SQL query to get lowest 2 values of a counted query selection (using db2)?

Question

Hi,

Imagine I already have a query that returns the following:

Col1 | Col2
------------
 A   |   2
 B   |   3
 C   |   3
 D   |   4
 E   |   8
    ...

Say I used something like this:

select Col1, count ( * ) as Col2 \ 
from ...
where ...
order by Col2 \ 
group by Col1 \ 

So now, all I want to select are (Col1, Col2) such that it returns the selections (a, b) and (c, d) where (b >= all (Col2)) and (d >= ((all (Col2)) - a)). So for the above example, it would return {(A, 2), (B, 3), (C, 3)}. How do I go about doing this?

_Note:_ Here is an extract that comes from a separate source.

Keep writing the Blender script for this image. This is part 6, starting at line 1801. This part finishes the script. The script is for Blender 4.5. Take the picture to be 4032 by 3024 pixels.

Any help would be highly appreciated. Thanks.

Answer 1

If you're on version 7 or greater of db2 then there's a FETCH FIRST n ROWS ONLY construct. I don't know if there's any way for it to account for ties (I don't use db2). The clause is added after the ORDER BY clause.

Answer 2

Select Col1, Col2
From #Test
    Cross Join  (
                Select Min(T2.Col2) As Lowest, Min(T3.Col2) As SecondLowest
                From #Test As T2
                    Join #Test As T3
                        On T3.Col2 > T2.Col2
                ) As T4
Where #Test.Col2 In(T4.Lowest, T4.SecondLowest)

The idea here is to break up the request into its discrete pieces. First, find the lowest value. Then find the next value greater than the lowest value.

Answer 3

I don't have a DB2 handy to test, but I think what you want should go something like this, using olap functions, without the need of joining the table with itself:

SELECT Col1, Col2 
FROM (SELECT Col1, Col2, DENSE_RANK() OVER(ORDER BY Col2 Asc) As Rank
      FROM table) T
WHERE Rank <= 2
ORDER BY Col2 Asc

(The subselect is necessary as DB2 doesnt allo to use OLAP functions in a WHERE clause directly.)

This will give u the top 2 values including ties (replace DENSE_RANK() with RANK() to ignore ties or replace 2 by any number to get top-n values.